En cuanto al aspecto del refrendo, que
la Constitución requiere para los actos del Rey, no cabe duda, desde un punto
de vista moral, de que aquellas decisiones tomadas en momentos de excepción con
carácter provisional y casi siempre verbalmente, sin proyectarse en una
disposición oficial ni publicarse reglamentariamente, merecieron al siguiente
día el aplauso del Gobierno, de las Cortes, de los partidos políticos y del
pueblo español. Y ha de reconocerse, además, que ningún precepto constitucional
puede interpretarse de forma que conduzca a un absurdo o al aniquilamiento de
la propia Constitución a la vez que la concreción de los preceptos ha de
hacerse teniendo en cuenta las peculiaridades del caso planteado.

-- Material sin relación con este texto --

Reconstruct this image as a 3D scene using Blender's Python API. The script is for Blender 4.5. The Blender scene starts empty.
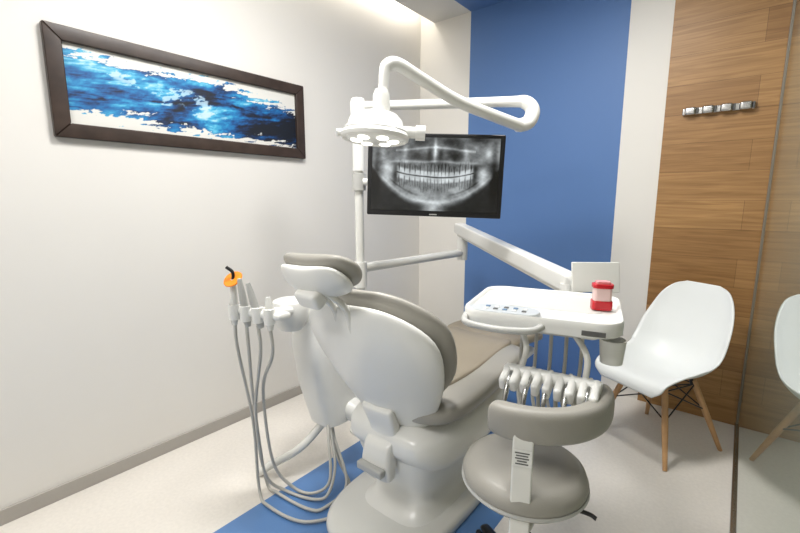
import bpy, bmesh, math, random
import numpy as np
from mathutils import Vector, Matrix, Euler
random.seed(4)
sc=bpy.context.scene
try:
    sc.view_settings.view_transform='Standard'
except Exception: pass
V=Vector
def lin(c):
    return tuple(((x/255)/12.92 if x/255<=.04045 else ((x/255+.055)/1.055)**2.4) for x in c)+(1,)
# ---------------- materials
def mat(name,c,rough=.5,metal=0,spec=.5,bump=0,bscale=40,var=0,vscale=6,emit=0,coat=0,trans=0):
    m=bpy.data.materials.new(name); m.use_nodes=True
    nt=m.node_tree; b=nt.nodes['Principled BSDF']; L=nt.links
    col=lin(c); b.inputs['Base Color'].default_value=col
    b.inputs['Roughness'].default_value=rough; b.inputs['Metallic'].default_value=metal
    b.inputs['Specular IOR Level'].default_value=spec
    b.inputs['Coat Weight'].default_value=coat
    b.inputs['Transmission Weight'].default_value=trans
    if emit:
        b.inputs['Emission Color'].default_value=col; b.inputs['Emission Strength'].default_value=emit
    tc=nt.nodes.new('ShaderNodeTexCoord')
    if bump:
        n=nt.nodes.new('ShaderNodeTexNoise'); n.inputs['Scale'].default_value=bscale; n.inputs['Detail'].default_value=3
        L.new(tc.outputs['Object'],n.inputs['Vector'])
        bp=nt.nodes.new('ShaderNodeBump'); bp.inputs['Strength'].default_value=bump; bp.inputs['Distance'].default_value=.002
        L.new(n.outputs['Fac'],bp.inputs['Height']); L.new(bp.outputs['Normal'],b.inputs['Normal'])
    if var:
        n=nt.nodes.new('ShaderNodeTexNoise'); n.inputs['Scale'].default_value=vscale; n.inputs['Detail'].default_value=4
        L.new(tc.outputs['Object'],n.inputs['Vector'])
        r=nt.nodes.new('ShaderNodeValToRGB')
        r.color_ramp.elements[0].position=.3; r.color_ramp.elements[1].position=.7
        r.color_ramp.elements[0].color=tuple(x*(1-var) for x in col[:3])+(1,)
        r.color_ramp.elements[1].color=tuple(min(1,x*(1+var)) for x in col[:3])+(1,)
        L.new(n.outputs['Fac'],r.inputs['Fac']); L.new(r.outputs['Color'],b.inputs['Base Color'])
    return m
def stripe_mat(name,base,blue,x0,x1,rough,var=.03,vscale=90,bump=.05):
    m=mat(name,base,rough,var=var,vscale=vscale,bump=bump,bscale=60)
    nt=m.node_tree; L=nt.links; b=nt.nodes['Principled BSDF']
    src=b.inputs['Base Color'].links[0].from_socket
    g=nt.nodes.new('ShaderNodeNewGeometry'); s=nt.nodes.new('ShaderNodeSeparateXYZ'); L.new(g.outputs['Position'],s.inputs[0])
    a=nt.nodes.new('ShaderNodeMath'); a.operation='GREATER_THAN'; a.inputs[1].default_value=x0; L.new(s.outputs['X'],a.inputs[0])
    c=nt.nodes.new('ShaderNodeMath'); c.operation='LESS_THAN'; c.inputs[1].default_value=x1; L.new(s.outputs['X'],c.inputs[0])
    d=nt.nodes.new('ShaderNodeMath'); d.operation='MULTIPLY'; L.new(a.outputs[0],d.inputs[0]); L.new(c.outputs[0],d.inputs[1])
    mx=nt.nodes.new('ShaderNodeMixRGB'); L.new(d.outputs[0],mx.inputs['Fac']); L.new(src,mx.inputs['Color1'])
    mx.inputs['Color2'].default_value=lin(blue); L.new(mx.outputs['Color'],b.inputs['Base Color'])
    return m
def wood_mat(name):
    m=mat(name,(160,118,72),.45); nt=m.node_tree; L=nt.links; b=nt.nodes['Principled BSDF']
    g=nt.nodes.new('ShaderNodeNewGeometry'); s=nt.nodes.new('ShaderNodeSeparateXYZ'); L.new(g.outputs['Position'],s.inputs[0])
    cb=nt.nodes.new('ShaderNodeCombineXYZ'); L.new(s.outputs['X'],cb.inputs['X']); L.new(s.outputs['Z'],cb.inputs['Y'])
    br=nt.nodes.new('ShaderNodeTexBrick'); L.new(cb.outputs[0],br.inputs['Vector'])
    br.inputs['Scale'].default_value=1; br.inputs['Brick Width'].default_value=.95; br.inputs['Row Height'].default_value=.155
    br.inputs['Mortar Size'].default_value=.0009; br.inputs['Mortar Smooth'].default_value=.3
    br.inputs['Color1'].default_value=lin((180,138,86)); br.inputs['Color2'].default_value=lin((156,115,67)); br.inputs['Mortar'].default_value=lin((108,78,44))
    mp=nt.nodes.new('ShaderNodeMapping'); mp.inputs['Scale'].default_value=(2.2,38,1); L.new(cb.outputs[0],mp.inputs['Vector'])
    n=nt.nodes.new('ShaderNodeTexNoise'); n.inputs['Scale'].default_value=1.6; n.inputs['Detail'].default_value=6; n.inputs['Distortion'].default_value=.9
    L.new(mp.outputs[0],n.inputs['Vector'])
    r=nt.nodes.new('ShaderNodeValToRGB'); r.color_ramp.elements[0].position=.3; r.color_ramp.elements[1].position=.7
    r.color_ramp.elements[0].color=(.56,.50,.42,1); r.color_ramp.elements[1].color=(1,1,1,1); L.new(n.outputs['Fac'],r.inputs['Fac'])
    mx=nt.nodes.new('ShaderNodeMixRGB'); mx.blend_type='MULTIPLY'; mx.inputs['Fac'].default_value=.82
    L.new(br.outputs['Color'],mx.inputs['Color1']); L.new(r.outputs['Color'],mx.inputs['Color2']); L.new(mx.outputs['Color'],b.inputs['Base Color'])
    return m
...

Antes del 23 de febrero de 1981 habían
sucedido en España muchas cosas, cuyo recuerdo tal vez se haya difuminado con
el paso del tiempo: asesinatos, por parte de ETA, de militares, miembros de las
Fuerzas de Seguridad y ciudadanos civiles; secuestros de personalidades
destacadas; ofensa al Rey en la Casa de Juntas de Guernica; nombramientos
militares considerados un tanto anormales; reconocimiento del Partido
Comunista, necesario en el fondo, pero que se produjo de forma despreciativa
para los militares que, por lo menos, habían creído recibir la promesa
contraria, sin que después se les aclarase la aconsejable decisión;
limitaciones políticas para los miembros de las Fuerzas Armadas que no se
aplican a otros sectores de la vida nacional…

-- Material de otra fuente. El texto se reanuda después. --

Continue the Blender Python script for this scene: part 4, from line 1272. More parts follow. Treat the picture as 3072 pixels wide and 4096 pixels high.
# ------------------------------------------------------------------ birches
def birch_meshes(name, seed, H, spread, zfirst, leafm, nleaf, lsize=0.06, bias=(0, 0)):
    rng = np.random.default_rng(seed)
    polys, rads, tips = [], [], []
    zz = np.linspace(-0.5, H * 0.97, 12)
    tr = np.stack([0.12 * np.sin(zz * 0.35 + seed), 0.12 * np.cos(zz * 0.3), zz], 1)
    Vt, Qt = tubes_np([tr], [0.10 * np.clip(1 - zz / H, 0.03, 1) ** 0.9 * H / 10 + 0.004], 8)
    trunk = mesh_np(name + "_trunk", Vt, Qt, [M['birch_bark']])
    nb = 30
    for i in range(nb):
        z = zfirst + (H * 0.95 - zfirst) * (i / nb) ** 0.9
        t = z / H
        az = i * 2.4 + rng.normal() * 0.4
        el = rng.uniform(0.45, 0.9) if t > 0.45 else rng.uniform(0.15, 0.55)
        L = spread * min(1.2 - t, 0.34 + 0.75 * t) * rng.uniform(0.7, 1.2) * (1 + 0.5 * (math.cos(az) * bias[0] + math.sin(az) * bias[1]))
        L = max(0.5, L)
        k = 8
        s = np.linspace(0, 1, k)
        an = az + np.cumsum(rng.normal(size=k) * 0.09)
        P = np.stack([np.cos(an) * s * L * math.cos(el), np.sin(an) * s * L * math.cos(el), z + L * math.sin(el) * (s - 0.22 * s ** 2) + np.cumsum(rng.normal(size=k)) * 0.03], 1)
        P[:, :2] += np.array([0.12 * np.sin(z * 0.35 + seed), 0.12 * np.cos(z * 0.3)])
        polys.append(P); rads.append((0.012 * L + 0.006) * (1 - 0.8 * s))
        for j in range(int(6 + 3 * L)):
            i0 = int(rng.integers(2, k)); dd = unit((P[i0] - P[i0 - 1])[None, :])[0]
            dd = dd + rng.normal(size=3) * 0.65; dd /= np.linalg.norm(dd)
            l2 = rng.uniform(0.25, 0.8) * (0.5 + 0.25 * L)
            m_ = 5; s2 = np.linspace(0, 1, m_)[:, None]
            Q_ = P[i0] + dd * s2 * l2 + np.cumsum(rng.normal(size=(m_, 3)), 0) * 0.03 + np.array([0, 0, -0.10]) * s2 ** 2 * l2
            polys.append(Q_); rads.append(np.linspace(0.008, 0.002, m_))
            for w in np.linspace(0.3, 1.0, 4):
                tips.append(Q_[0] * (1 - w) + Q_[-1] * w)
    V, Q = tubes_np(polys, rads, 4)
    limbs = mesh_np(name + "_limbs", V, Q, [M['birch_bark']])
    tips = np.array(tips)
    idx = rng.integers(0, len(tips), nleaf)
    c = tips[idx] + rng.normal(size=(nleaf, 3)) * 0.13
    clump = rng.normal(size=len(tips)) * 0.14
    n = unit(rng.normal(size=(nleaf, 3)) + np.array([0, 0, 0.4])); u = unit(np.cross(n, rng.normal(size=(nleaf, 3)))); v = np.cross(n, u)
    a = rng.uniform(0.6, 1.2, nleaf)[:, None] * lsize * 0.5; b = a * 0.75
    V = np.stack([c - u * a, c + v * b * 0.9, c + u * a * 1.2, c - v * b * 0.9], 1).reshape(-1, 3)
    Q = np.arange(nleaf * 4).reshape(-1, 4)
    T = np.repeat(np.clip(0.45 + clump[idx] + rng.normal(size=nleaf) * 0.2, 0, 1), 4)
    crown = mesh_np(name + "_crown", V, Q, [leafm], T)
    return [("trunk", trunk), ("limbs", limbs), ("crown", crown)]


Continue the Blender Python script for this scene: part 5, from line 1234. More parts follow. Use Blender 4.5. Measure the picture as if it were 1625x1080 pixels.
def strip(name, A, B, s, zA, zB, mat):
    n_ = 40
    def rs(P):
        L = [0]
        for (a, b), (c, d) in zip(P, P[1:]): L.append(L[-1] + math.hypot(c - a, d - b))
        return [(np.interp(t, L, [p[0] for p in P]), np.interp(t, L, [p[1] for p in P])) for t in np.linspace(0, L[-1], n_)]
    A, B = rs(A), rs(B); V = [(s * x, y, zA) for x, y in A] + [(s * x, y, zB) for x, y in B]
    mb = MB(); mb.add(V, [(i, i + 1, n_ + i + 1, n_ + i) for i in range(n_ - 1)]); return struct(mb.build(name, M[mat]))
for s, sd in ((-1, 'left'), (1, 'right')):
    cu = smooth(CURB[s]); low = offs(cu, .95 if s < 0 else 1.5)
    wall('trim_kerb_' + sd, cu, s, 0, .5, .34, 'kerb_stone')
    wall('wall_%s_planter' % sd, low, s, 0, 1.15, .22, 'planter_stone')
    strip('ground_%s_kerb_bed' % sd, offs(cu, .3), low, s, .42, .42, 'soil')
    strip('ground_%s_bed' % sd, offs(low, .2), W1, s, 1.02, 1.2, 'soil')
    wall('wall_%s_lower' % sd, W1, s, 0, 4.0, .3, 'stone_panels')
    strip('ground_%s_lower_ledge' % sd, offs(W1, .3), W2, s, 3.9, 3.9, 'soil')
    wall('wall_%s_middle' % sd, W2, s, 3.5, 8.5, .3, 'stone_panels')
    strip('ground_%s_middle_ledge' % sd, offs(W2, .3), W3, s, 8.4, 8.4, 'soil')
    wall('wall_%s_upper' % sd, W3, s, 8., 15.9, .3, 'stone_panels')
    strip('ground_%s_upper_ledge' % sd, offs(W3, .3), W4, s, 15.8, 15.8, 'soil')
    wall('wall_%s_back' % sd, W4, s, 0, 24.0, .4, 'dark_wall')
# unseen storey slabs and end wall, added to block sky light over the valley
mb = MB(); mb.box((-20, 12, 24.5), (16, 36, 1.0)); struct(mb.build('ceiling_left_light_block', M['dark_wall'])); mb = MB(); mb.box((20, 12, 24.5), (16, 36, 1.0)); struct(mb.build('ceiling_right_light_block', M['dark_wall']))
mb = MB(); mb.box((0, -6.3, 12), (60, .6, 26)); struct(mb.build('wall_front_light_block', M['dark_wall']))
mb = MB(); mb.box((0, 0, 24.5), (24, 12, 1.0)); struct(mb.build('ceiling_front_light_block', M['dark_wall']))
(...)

Y tal vez, me atrevo a imaginar,
ejercicios peligrosos de civiles a quienes, siguiendo la tradición de los
«pronunciamientos» en la Historia de España, les gusta jugar con fuego para
impulsar la actuación militar y conseguir «cambios de timón», aunque luego la
marcha de las cosas tome un rumbo imprevisto y no puedan aprovecharse los
beneficios pretendidos.
Muchas veces caemos en el error de
juzgar tan sólo el final de un proceso y dejamos de lado los antecedentes que
se produjeron a través de él.
Por mi parte, renuncio a intentar
descubrir las nuevas piezas que me faltan del rompecabezas. Dejémoslo como está,
sin agitar la historia ya calmada. Quedémonos con las versiones,
afortunadamente contradictorias de los numerosos libros, artículos y estudios
escritos con relación a este triste tema y con los misterios que quedan
flotando sobre un acontecimiento que marcó un punto decisivo en la transición
política española, con sus consecuencias distintas para la Institución
monárquica, que gracias a la actuación del Rey consolidó su posición en la
democracia, y para las Fuerzas Armadas, desmoralizadas por el error que algunos
cometieron y por el desarrollo del Consejo de Guerra posterior.

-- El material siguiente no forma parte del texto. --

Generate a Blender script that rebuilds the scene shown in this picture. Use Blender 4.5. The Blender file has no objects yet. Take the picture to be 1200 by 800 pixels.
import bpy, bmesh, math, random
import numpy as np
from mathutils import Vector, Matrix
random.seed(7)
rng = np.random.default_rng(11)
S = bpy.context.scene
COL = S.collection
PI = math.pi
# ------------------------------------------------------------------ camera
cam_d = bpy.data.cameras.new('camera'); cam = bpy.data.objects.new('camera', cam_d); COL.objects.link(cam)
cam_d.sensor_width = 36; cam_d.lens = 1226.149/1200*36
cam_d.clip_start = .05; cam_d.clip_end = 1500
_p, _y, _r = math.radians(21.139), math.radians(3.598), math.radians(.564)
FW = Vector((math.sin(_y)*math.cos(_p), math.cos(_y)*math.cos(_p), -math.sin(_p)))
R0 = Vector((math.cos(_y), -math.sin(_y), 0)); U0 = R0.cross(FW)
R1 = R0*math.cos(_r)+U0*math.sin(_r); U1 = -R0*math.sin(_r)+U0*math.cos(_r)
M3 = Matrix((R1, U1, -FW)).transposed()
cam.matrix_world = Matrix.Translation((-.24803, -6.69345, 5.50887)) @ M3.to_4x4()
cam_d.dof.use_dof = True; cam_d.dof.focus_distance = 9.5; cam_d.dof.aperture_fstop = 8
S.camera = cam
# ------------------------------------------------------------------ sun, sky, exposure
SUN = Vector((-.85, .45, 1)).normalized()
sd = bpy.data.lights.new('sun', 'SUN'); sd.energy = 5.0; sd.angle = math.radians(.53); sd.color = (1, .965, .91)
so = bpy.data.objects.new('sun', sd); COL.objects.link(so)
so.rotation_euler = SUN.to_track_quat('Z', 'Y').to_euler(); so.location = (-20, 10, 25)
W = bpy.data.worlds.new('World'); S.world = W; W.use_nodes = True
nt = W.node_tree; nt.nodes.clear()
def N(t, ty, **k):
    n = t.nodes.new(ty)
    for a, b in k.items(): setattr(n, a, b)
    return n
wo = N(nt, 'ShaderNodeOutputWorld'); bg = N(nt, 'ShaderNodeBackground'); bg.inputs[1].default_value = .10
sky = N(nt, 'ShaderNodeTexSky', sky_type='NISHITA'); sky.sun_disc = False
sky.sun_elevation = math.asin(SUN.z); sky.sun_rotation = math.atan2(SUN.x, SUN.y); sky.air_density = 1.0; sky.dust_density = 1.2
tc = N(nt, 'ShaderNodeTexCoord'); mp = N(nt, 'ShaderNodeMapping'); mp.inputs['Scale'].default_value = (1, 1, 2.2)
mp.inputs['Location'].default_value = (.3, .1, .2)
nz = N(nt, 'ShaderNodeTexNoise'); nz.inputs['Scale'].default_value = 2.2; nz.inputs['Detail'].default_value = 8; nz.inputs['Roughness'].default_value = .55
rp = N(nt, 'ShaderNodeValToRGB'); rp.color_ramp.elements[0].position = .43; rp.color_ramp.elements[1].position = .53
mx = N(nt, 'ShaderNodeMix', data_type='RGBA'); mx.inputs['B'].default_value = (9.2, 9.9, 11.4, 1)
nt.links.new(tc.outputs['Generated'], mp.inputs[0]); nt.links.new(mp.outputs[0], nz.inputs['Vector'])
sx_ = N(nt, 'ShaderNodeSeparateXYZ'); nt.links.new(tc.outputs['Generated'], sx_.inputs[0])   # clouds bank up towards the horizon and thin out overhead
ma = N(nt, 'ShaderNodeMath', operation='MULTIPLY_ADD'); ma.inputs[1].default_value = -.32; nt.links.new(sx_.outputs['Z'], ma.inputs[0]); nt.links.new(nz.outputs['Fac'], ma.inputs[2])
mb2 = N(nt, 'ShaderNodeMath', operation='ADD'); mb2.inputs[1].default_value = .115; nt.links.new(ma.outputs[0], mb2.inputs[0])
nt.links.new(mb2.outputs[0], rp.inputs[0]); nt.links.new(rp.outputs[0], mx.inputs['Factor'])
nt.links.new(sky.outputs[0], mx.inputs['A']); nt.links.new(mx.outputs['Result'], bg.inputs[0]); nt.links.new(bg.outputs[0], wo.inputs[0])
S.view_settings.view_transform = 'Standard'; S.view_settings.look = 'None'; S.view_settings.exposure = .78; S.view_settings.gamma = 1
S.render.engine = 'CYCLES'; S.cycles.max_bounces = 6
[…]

Pero, en todo caso, deseo sinceramente
compartir mi sentimiento de dolor con el que sufrieron unos compañeros y amigos
míos muy queridos, de un patriotismo acreditado por los servicios prestados con
anterioridad, y que pagaron la culpa de equivocarse al aplicar sus
sentimientos.
No se trata de aducir ahora
justificaciones o disculpas sobre hechos ya juzgados. Pero tampoco de continuar
indagando para descifrarlos por completo.
En ocasiones «el que busca afanosamente
la verdad, corre el riesgo de encontrarla».